**Work required:** Retype all the records with nothing changed.

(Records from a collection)
▼

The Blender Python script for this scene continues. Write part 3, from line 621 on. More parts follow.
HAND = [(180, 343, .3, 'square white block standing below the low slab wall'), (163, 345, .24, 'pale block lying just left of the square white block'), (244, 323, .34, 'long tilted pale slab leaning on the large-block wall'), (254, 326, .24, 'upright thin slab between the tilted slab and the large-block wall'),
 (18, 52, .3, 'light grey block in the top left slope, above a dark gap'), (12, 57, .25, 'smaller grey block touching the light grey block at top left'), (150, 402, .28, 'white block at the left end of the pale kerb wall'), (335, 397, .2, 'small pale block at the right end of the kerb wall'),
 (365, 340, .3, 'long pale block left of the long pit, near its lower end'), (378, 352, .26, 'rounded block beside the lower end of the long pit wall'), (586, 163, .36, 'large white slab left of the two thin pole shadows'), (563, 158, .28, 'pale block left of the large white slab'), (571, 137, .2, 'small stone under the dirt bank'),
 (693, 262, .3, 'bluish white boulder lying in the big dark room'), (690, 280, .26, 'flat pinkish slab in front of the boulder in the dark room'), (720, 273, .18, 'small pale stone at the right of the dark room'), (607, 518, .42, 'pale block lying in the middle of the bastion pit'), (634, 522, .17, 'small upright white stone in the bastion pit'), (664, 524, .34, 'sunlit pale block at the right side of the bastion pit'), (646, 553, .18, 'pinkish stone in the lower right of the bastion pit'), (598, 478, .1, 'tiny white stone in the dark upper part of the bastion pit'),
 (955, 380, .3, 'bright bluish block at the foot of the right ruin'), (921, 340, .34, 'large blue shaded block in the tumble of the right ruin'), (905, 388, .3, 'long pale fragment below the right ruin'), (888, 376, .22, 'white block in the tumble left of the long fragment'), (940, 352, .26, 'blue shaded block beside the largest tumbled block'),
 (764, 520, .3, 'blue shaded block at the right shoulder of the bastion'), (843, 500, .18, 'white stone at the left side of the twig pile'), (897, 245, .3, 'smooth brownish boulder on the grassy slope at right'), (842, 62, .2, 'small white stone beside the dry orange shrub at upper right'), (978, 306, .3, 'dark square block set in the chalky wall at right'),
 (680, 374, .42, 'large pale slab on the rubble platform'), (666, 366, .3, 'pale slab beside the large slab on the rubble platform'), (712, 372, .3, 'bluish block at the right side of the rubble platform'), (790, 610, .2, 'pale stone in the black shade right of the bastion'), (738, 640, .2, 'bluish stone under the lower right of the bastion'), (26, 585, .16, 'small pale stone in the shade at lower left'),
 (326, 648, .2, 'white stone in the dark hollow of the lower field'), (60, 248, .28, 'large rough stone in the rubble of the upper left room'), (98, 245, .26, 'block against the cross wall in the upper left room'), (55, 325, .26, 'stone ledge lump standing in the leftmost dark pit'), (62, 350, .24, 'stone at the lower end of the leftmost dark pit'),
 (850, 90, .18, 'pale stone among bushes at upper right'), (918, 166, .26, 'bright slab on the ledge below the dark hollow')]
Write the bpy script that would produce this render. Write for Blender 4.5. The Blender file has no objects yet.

▲

**Expected output:**
The Blender Python script for this scene continues. Write part 3, from line 621 on. More parts follow.
HAND = [(180, 343, .3, 'square white block standing below the low slab wall'), (163, 345, .24, 'pale block lying just left of the square white block'), (244, 323, .34, 'long tilted pale slab leaning on the large-block wall'), (254, 326, .24, 'upright thin slab between the tilted slab and the large-block wall'),
 (18, 52, .3, 'light grey block in the top left slope, above a dark gap'), (12, 57, .25, 'smaller grey block touching the light grey block at top left'), (150, 402, .28, 'white block at the left end of the pale kerb wall'), (335, 397, .2, 'small pale block at the right end of the kerb wall'),
 (365, 340, .3, 'long pale block left of the long pit, near its lower end'), (378, 352, .26, 'rounded block beside the lower end of the long pit wall'), (586, 163, .36, 'large white slab left of the two thin pole shadows'), (563, 158, .28, 'pale block left of the large white slab'), (571, 137, .2, 'small stone under the dirt bank'),
 (693, 262, .3, 'bluish white boulder lying in the big dark room'), (690, 280, .26, 'flat pinkish slab in front of the boulder in the dark room'), (720, 273, .18, 'small pale stone at the right of the dark room'), (607, 518, .42, 'pale block lying in the middle of the bastion pit'), (634, 522, .17, 'small upright white stone in the bastion pit'), (664, 524, .34, 'sunlit pale block at the right side of the bastion pit'), (646, 553, .18, 'pinkish stone in the lower right of the bastion pit'), (598, 478, .1, 'tiny white stone in the dark upper part of the bastion pit'),
 (955, 380, .3, 'bright bluish block at the foot of the right ruin'), (921, 340, .34, 'large blue shaded block in the tumble of the right ruin'), (905, 388, .3, 'long pale fragment below the right ruin'), (888, 376, .22, 'white block in the tumble left of the long fragment'), (940, 352, .26, 'blue shaded block beside the largest tumbled block'),
 (764, 520, .3, 'blue shaded block at the right shoulder of the bastion'), (843, 500, .18, 'white stone at the left side of the twig pile'), (897, 245, .3, 'smooth brownish boulder on the grassy slope at right'), (842, 62, .2, 'small white stone beside the dry orange shrub at upper right'), (978, 306, .3, 'dark square block set in the chalky wall at right'),
 (680, 374, .42, 'large pale slab on the rubble platform'), (666, 366, .3, 'pale slab beside the large slab on the rubble platform'), (712, 372, .3, 'bluish block at the right side of the rubble platform'), (790, 610, .2, 'pale stone in the black shade right of the bastion'), (738, 640, .2, 'bluish stone under the lower right of the bastion'), (26, 585, .16, 'small pale stone in the shade at lower left'),
 (326, 648, .2, 'white stone in the dark hollow of the lower field'), (60, 248, .28, 'large rough stone in the rubble of the upper left room'), (98, 245, .26, 'block against the cross wall in the upper left room'), (55, 325, .26, 'stone ledge lump standing in the leftmost dark pit'), (62, 350, .24, 'stone at the lower end of the leftmost dark pit'),
 (850, 90, .18, 'pale stone among bushes at upper right'), (918, 166, .26, 'bright slab on the ledge below the dark hollow')]
Write the bpy script that would produce this render. Write for Blender 4.5. The Blender file has no objects yet.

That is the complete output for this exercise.